Fairness Joins Brief in Supreme Court Case
Read the brief here: Americans United for Separation of Church and State
CHARLESTON, W.Va. — West Virginia’s statewide LGBTQ advocacy organization has joined with religious and civil rights groups on a friend of the court brief in Masterpiece Cakeshop, Ltd. v. Colorado Civil Rights Commission, a case that will be heard by the United States Supreme Court in early December and that threatens to upend nondiscrimination protections in the Mountain State and beyond.
Fairness West Virginia joins Americans United for Separation of Church and State, The Anti-Defamation League, People for the American Way Foundation, The National Council of Jewish Women, The Interfaith Alliance Foundation, and Bend the Arc: A Jewish Partnership for Justice, in asking the high court to uphold a lower court ruling that Masterpiece Cakeshop unlawfully discriminated against a gay couple in 2012 by refusing to serve them. Together, the groups assert that religious freedom and equal protection work hand in hand to protect all from discrimination.
When Charlie Craig and David Mullins walked into the bakery in Lakewood, Colorado, all they wanted was a cake to celebrate the happiest day of their lives.
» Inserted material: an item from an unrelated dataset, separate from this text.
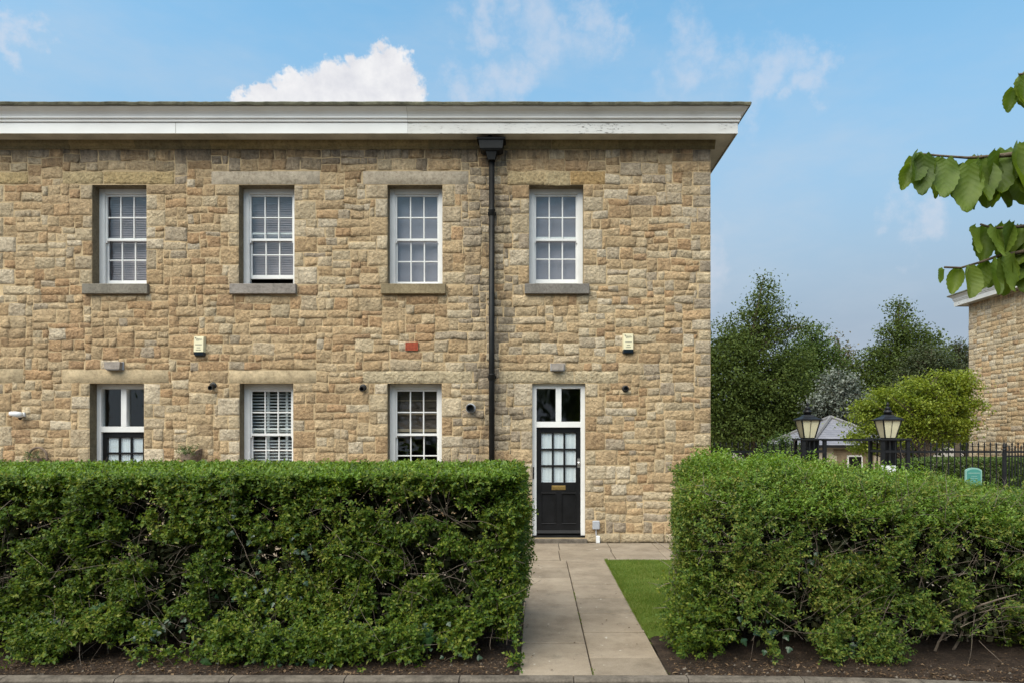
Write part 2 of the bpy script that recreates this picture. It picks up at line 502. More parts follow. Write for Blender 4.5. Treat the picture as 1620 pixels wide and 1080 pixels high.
def glass_mat(name, wav, base=1.0):
    m, t, o = newmat(name)
    p = coords(t)
    nrm = bump(t, noise(t, p, 3.0, 2), wav, 0.05)
    fc = nd(t, 'ShaderNodeLayerWeight', dict(), Blend=0.5, Normal=nrm).outputs['Facing']
    fr = mth(t, 'ADD', 0.042, mth(t, 'MULTIPLY', mth(t, 'POWER', fc, 5.0), 0.9))
    gl = nd(t, 'ShaderNodeBsdfGlossy', dict(), Color=(1, 1, 1, 1), Roughness=0.01, Normal=nrm)
    tr = nd(t, 'ShaderNodeBsdfTransparent', dict(), Color=(0.93, 0.95, 0.95, 1))
    mx = nd(t, 'ShaderNodeMixShader', dict(), i0=mth(t, 'MULTIPLY', fr, base, clamp=True), i1=tr.outputs[0], i2=gl.outputs[0])
    t.links.new(mx.outputs[0], o.inputs[0])
    return m
M['glass'] = glass_mat('window_glass', 0.22, 1.0)

def ground_mat(name, cols, sc, bs=0.8, bd=0.02, rough=0.95, sc2=40.0):
    m, t, o = newmat(name)
    p = coords(t)
    n1 = noise(t, p, sc, 6, 0.65)
    n2 = noise(t, p, sc2, 5, 0.7)
    f = mth(t, 'ADD', mth(t, 'MULTIPLY', n1, 0.55), mth(t, 'MULTIPLY', n2, 0.45))
    c = ramp(t, f, [(0.3+0.4*i/(len(cols)-1), x) for i, x in enumerate(cols)])
    b = nd(t, 'ShaderNodeBsdfPrincipled', dict(), Base_Color=c, Roughness=rough)
    b.inputs['Specular IOR Level'].default_value = 0.15
    t.links.new(bump(t, n2, bs, bd), b.inputs['Normal'])
    t.links.new(b.outputs[0], o.inputs[0])
    return m
M['gravel_bounce'] = ground_mat('bounce_gravel', [(0.16, 0.135, 0.105), (0.25, 0.21, 0.165), (0.34, 0.29, 0.23)], 3.0, 0.6, 0.02, sc2=80)  # unseen ground, made tan so its bounce warms and brightens the soffit
M['grass'] = ground_mat('turf', [(0.045, 0.06, 0.012), (0.085, 0.13, 0.02), (0.13, 0.17, 0.035)], 2.0)
M['soil'] = ground_mat('leafy_soil', [(0.020, 0.014, 0.011), (0.050, 0.035, 0.026), (0.13, 0.09, 0.065)], 6.0, 1.0, 0.04, sc2=55)
M['road'] = ground_mat('gritty_road', [(0.045, 0.035, 0.028), (0.095, 0.072, 0.056), (0.19, 0.145, 0.11)], 4.0, 0.9, 0.02, sc2=90)

def slab_mat():
    m, t, o = newmat('concrete_slab')
    p = coords(t)
    oi = nd(t, 'ShaderNodeObjectInfo').outputs['Random']
    n1 = noise(t, p, 1.7, 5, 0.6)
    n2 = noise(t, p, 110.0, 4, 0.7)
    n3 = noise(t, p, 9.0, 5, 0.65)
    f = mth(t, 'ADD', mth(t, 'ADD', mth(t, 'MULTIPLY', n1, 0.5), mth(t, 'MULTIPLY', n2, 0.30)), mth(t, 'MULTIPLY', n3, 0.2))
    c = ramp(t, f, [(0.32, (0.14, 0.108, 0.078)), (0.5, (0.255, 0.205, 0.152)), (0.7, (0.36, 0.30, 0.23))])
    c = mixc(t, 0.40, c, ramp(t, oi, [(0.0, 0.72), (1.0, 1.2)]), 'MULTIPLY')
    st_ = noise(t, p, 2.6, 6, 0.7)
    c = mixc(t, mth(t, 'MULTIPLY', smooth(t, st_, 0.54, 0.70), 0.40), c, (0.10, 0.085, 0.065))
    sp = noise(t, p, 13.0, 3, 0.5)
    c = mixc(t, mth(t, 'MULTIPLY', smooth(t, sp, 0.70, 0.74), 0.6), c, (0.55, 0.52, 0.46))
    b = nd(t, 'ShaderNodeBsdfPrincipled', dict(), Base_Color=c, Roughness=0.9)
    b.inputs['Specular IOR Level'].default_value = 0.2
    t.links.new(bump(t, n2, 0.5, 0.006), b.inputs['Normal'])
    t.links.new(b.outputs[0], o.inputs[0])
    return m
M['slab'] = slab_mat()
M['kerb'] = simple('kerb_stone', (0.125, 0.105, 0.085), 0.95, 0.35, 7, 0.6, 50, 0.01, spec=0.15)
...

They deserved the same services offered to other customers, but shop owner Jack Phillips refused to make a cake for their wedding reception because they are gay.
“This case is not about something as trivial as cake,” said Andrew Schneider, Fairness West Virginia executive director. “It is about fundamental fairness and equality.”
“We believe that the constitutional protections for religious freedom serve to safeguard against discrimination, not to facilitate it,” he said. “We join this brief because the petitioners seek a broad-based license to discriminate against the LGBTQ community, thus threatening to undermine the record number of municipal nondiscrimination ordinances recently adopted in West Virginia.”
The brief contends that permitting this sort of discrimination runs counter to the ideals embodied by the First Amendment.
“In short, if the Free Exercise Clause licensed religiously motivated denials of service to same-sex couples, as petitioners contend, then it would appear to sanction and authorize other religiously motivated denials, including exclusions based on the customers’ faith, in just the same way. One could be refused employment, thrown out of a hotel, and barred from purchasing a cup of coffee just for being of the wrong religion (or race, or sex, or sexual orientation), and no federal, state, or local authority could do anything to remedy the situation. Not only would that outcome be the antithesis of promoting religious freedom, but it would foment civic ‘divisiveness based upon religion that promotes social conflict’ —the very evil that the Religion Clauses of the First Amendment were designed to forestall,” the brief states.
Schneider pointed out that there is an extensive body of case law that supports Fairness West Virginia’s position.
“For more than half a century, the United States Supreme Court has been rejecting assertions that the First Amendment grants people and businesses the right to discriminate, and we urge this Court to reach the same conclusion.”
Examples of previous cases include Newman v. Piggie Park, in which the owner of a barbecue chain unsuccessfully argued his religious beliefs should allow him to continue refusing service to African-Americans after the passage of the Civil Rights Act; Bob Jones University v. United States, in which the university unsuccessfully argued that it could refuse to admit interracial couples or students who supported interracial marriage; and Pittsburgh Press Co. v. Pittsburgh Commission on Human Relations, in which a newspaper failed to convince the court it had a First Amendment right to post employment ads separately for men and women.